Идея фестиваля, который я делаю в Батуми, как раз заключается в том, что ребенок, который родился где-то далеко от Батуми или Тбилиси, получил шанс сыграть, быть услышанным. Их заметят и, возможно, помогут их таланту выйти на международный уровень. Но без развития никакой талант невозможен. Это и школа, и саморазвитие.
— Расскажите какой-нибудь случай, когда вы в рамках своего фестиваля нашли гениального ребенка и открыли ему путь в большой мир…
— Фестиваль существует уже пять лет. Я не хочу сейчас называть одного ребенка, потому что у нас много талантливых ребят, которые не только через фестиваль, но и созданный мною фонд «Лира» многого добились. Дело в том, что импульс, который я каждый год вижу от детей из Кутаиси, Ахалкалаки — это огромная платформа. Я думаю, очень многие сделали так свою карьеру, стали лауреатами. Батуми — место, где эти таланты можно оценить и послушать. Затем работает и учитель, и образование. Это система, работу которой я стараюсь сделать еще масштабнее.
— Насколько существующая система образования открыта для новых подходов?
— Она закрыта. Я отношусь к этому категорично. Нужно ее обязательно пересмотреть и поменять. Нужно переквалифицировать кадры. Я даже не назову это системой, это бессистемное преподавание. Например, ребята, которые приносят в 13-14 лет программы, не понимают, что техники нет. Без техники ничего нельзя сделать. А здесь ничего не делают для того, чтобы рука была свободна. Если этюд Шопена играем, то значит уже потенциальный пианист! Но это не так.
В 13-14 лет ребенок уже должен уметь играть трудные произведения. Я не говорю, что каждый должен быть Рихтером, но должен быть уровень. Средний уровень в мире очень высокий. У китайцев, японцев, немцев, итальянцев… А у нас, к сожалению, это все нужно пересмотреть.
— Ведь в Грузии, по сути, нет индустрия классической музыки?..
— У нас нет нотного магазина. Где у нас продается компакт-диск? Откуда достать ноты? Не все можно достать в интернете. И вообще, это не всегда правильно. Каким образом мы можем узнать, что происходит в мире, если у нас нет журнала или газеты? Это те моменты, о которых кто-то должен подумать.
— Ваше становление пришлось на советский период, потом случился развал. Как тогда вы переключились на новые правила игры?
— Это был очень трудный процесс. В Советском Союзе была совсем другая система. Мы играли, было одно прослушивание, потом второе. Мы ни о чем другом не думали. То есть я приходила, играла, уезжала. Никаких контактов не было, мы всегда были под слежкой, какие-то люди преследовали нас. Это было сложно. Когда Советский Союз, а вместе с ним и госконцерт развалились, у нас не было центровки, артисты потерялись.
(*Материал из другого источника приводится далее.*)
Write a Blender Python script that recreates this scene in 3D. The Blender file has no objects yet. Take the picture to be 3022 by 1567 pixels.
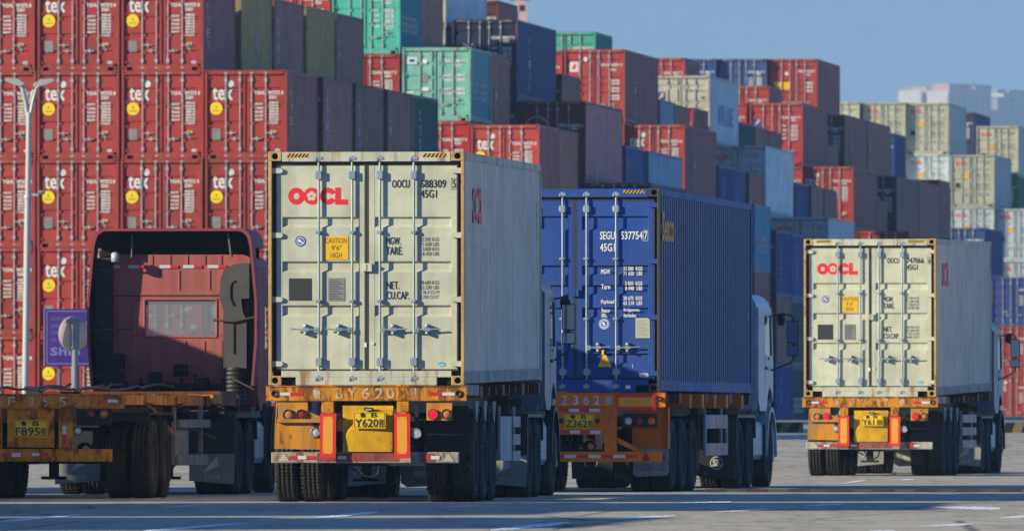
import bpy, math, random
from mathutils import Vector, Matrix
random.seed(7)
R = math.radians
sc = bpy.context.scene
COL = sc.collection

# ------------------------------------------------------------------ camera, sky, sun, exposure
F = 35000.0            # focal length in photo pixels (telephoto)
CX, HY = 1511.0, 1241.0
CAMZ = 1.013
cam = bpy.data.cameras.new('camera'); camo = bpy.data.objects.new('camera', cam); COL.objects.link(camo)
cam.sensor_width = 36; cam.lens = 36 * F / 3022
camo.location = (0, 0, CAMZ); camo.rotation_euler = (R(90) + math.atan((HY - 783.5) / F), 0, 0)
cam.clip_start = 1; cam.clip_end = 20000
cam.dof.use_dof = True; cam.dof.focus_distance = 156; cam.dof.aperture_fstop = 8.5
sc.camera = camo
SUN_AZ, SUN_EL = R(245), R(18)
w = bpy.data.worlds.new('World'); sc.world = w; w.use_nodes = True
nt = w.node_tree; nt.nodes.clear()
sky = nt.nodes.new('ShaderNodeTexSky'); sky.sky_type = 'NISHITA'; sky.sun_disc = False
sky.sun_elevation = SUN_EL; sky.sun_rotation = SUN_AZ
sky.air_density = 1.0; sky.dust_density = 0.0; sky.ozone_density = 10.0; sky.altitude = 1500
bgn = nt.nodes.new('ShaderNodeBackground'); bgn.inputs['Strength'].default_value = 0.135
won = nt.nodes.new('ShaderNodeOutputWorld')
tint = nt.nodes.new('ShaderNodeMix'); tint.data_type = 'RGBA'; tint.blend_type = 'MULTIPLY'; tint.inputs[0].default_value = 1
tint.inputs[7].default_value = (1.19, 1.0, .935, 1)
nt.links.new(sky.outputs[0], tint.inputs[6]); nt.links.new(tint.outputs[2], bgn.inputs[0]); nt.links.new(bgn.outputs[0], won.inputs[0])
sl = bpy.data.lights.new('sun', 'SUN'); sl.energy = 5.0; sl.angle = R(0.55); sl.color = (1.0, 0.91, 0.66)
so = bpy.data.objects.new('sun', sl); COL.objects.link(so)
sdir = Vector((-math.sin(SUN_AZ) * math.cos(SUN_EL), -math.cos(SUN_AZ) * math.cos(SUN_EL), -math.sin(SUN_EL)))
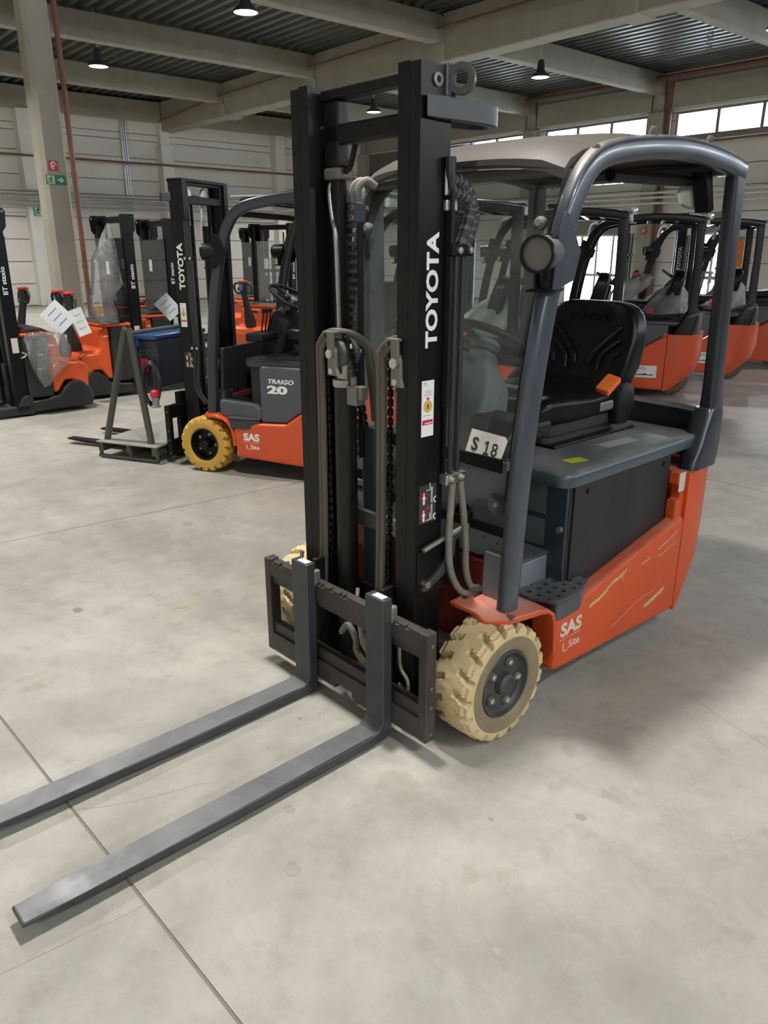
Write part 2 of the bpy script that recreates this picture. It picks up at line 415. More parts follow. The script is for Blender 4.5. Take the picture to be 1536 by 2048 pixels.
def frame(org, xa, ya):
    xa = Vector(xa).normalized(); ya = Vector(ya); ya = (ya - xa * ya.dot(xa)).normalized(); za = xa.cross(ya)
    M = Matrix.Identity(4)
    for i, c in enumerate((xa, ya, za)):
        for j in range(3): M[j][i] = c[j]
    M.translation = Vector(org)
    return M

def cr2(L, n=4):
    return [(p.x, p.y) for p in cr([(a, b, 0) for a, b in L], n)]

TXT = {}
def text(s, name, m, parent, org, xa, ya, w, h=None, bold=0.0, th=0.0012, shear=0.0):
    """lettering fitted into a w x h box whose lower-left corner is org"""
    key = (s, bold, shear)
    if key not in TXT:
        cu = bpy.data.curves.new('lettering', 'FONT'); cu.body = s; cu.size = 1; cu.extrude = 0.5; cu.offset = bold; cu.shear = shear; cu.resolution_u = 3
        TXT[key] = curve_to_mesh('lettering', cu, None, None)
    me = TXT[key].copy(); me.name = name
    xs = [v.co.x for v in me.vertices]; ys = [v.co.y for v in me.vertices]
    x0, x1, y0, y1 = min(xs), max(xs), min(ys), max(ys)
    sx = w / (x1 - x0); sy = sx if h is None else h / (y1 - y0)
    me.transform(frame(org, xa, ya) @ Matrix.Diagonal((sx, sy, th, 1)) @ Matrix.Translation((-x0, -y0, 0)))
    me.materials.append(m)
    return link(name, me, parent)

def decal(name, m, parent, org, xa, ya, w, h, th=0.0012):
    g = G(); g.m = frame(org, xa, ya); g.box(0, w, 0, h, -th / 2, th / 2)
    return g.build(name, m, parent, None)
# ------------------------------------------------------------------ the hall (its grid is the world grid; the trucks stand 2.1 degrees off it)
TH = math.radians(2.1)
def W(x, y):
    """truck-row coordinates to hall coordinates"""
    return (x * math.cos(TH) - y * math.sin(TH), x * math.sin(TH) + y * math.cos(TH))
XL, YR, XE, YF = -22.7, 18.78, 9.0, -9.6      # inner faces of the four walls
ZD = 5.88                                      # underside of the roof deck
SEC = [-18.75 + 4.22 * k for k in range(7)]    # cross beams
MAIN = [-5.5, 2.62, 10.73]                     # girders
PILY = [6.39 + 4.2 * k for k in range(-3, 3)]

fl = G().box(XL - 0.3, XE + 0.3, YF - 0.3, YR + 0.3, -0.16, -0.003).build('floor', M_JOINT, None, None)
struct(fl, 'pale worn concrete floor with narrow sawn joints')
ys = [-10.3, -5.6, -0.89, 3.81, 8.5, 13.2, 18.4]
xs = [-2.5 + 4.7 * k for k in range(-4, 3)]
cx = lambda b, y: b + 0.0977 * y
rng = random.Random(3)
for i in range(len(xs)):
    for j in range(len(ys) - 1):
        b0 = xs[i]; b1 = xs[i + 1] if i + 1 < len(xs) else xs[i] + 2.2
        if i == 0: b0 -= 1.2
        y0, y1 = ys[j] + 0.0045, ys[j + 1] - 0.0045
        if j == 0: y0 += 0.6
        c = [W(cx(b0, y0) + 0.0045, y0), W(cx(b1, y0) - 0.0045, y0), W(cx(b1, y1) - 0.0045, y1), W(cx(b0, y1) + 0.0045, y1)]
        g = G().hexa([(p[0], p[1], -0.05) for p in c], [(p[0], p[1], 0.0) for p in c])
        g.build('slab', M_FLOOR, fl, None)
def spot(x, y, r, q, m=M_SPOT):
    g = G(); pts = []
    for k in range(14):
        a = 2 * PI * k / 14; rr = r * (0.75 + 0.5 * q.random())
        p = W(x + rr * math.cos(a), y + rr * 0.7 * math.sin(a)); pts.append(p)
    g.prism(pts, 'z', 0.0, 0.0006)
    return g.build('floor_stain', m, fl, None)
for x, y, r in ((0.93, 0.18, 0.018), (0.76, -0.02, 0.008), (0.82, -0.95, 0.01), (0.33, -0.42, 0.02), (0.05, -0.3, 0.012), (-0.02, -0.12, 0.011), (0.52, -0.55, 0.03), (-1.4, -0.35, 0.03), (1.05, -0.35, 0.012), (0.62, -0.2, 0.009), (-2.1, 0.6, 0.04), (1.3, 0.9, 0.02)):
    spot(x, y, r, rng)

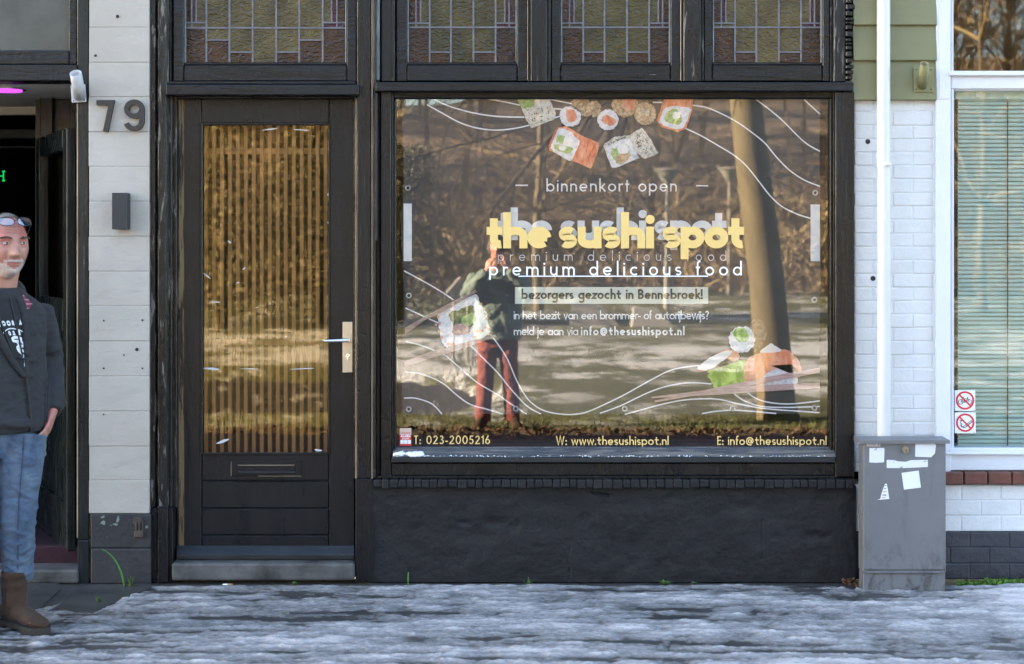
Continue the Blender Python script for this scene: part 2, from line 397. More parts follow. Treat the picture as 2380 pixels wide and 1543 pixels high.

У меня не было никаких ресурсов сделать себя, я не знала ни английского, ни французского. Я существовала в системе госконцерта.
Я поняла, что умираю как музыкант, и стала бороться. Я практически построила вторую карьеру, начала вторую жизнь после поездки в Париж. Я сделала это сама, потому что никто не верил, что в 27 лет я еще смогу это сделать: поехать на конкурс, выучить языки, получить новое вдохновение в жизни. Я так этого хотела! Я поверила тогда, что, если чего-то очень захотеть, оно обязательно случится!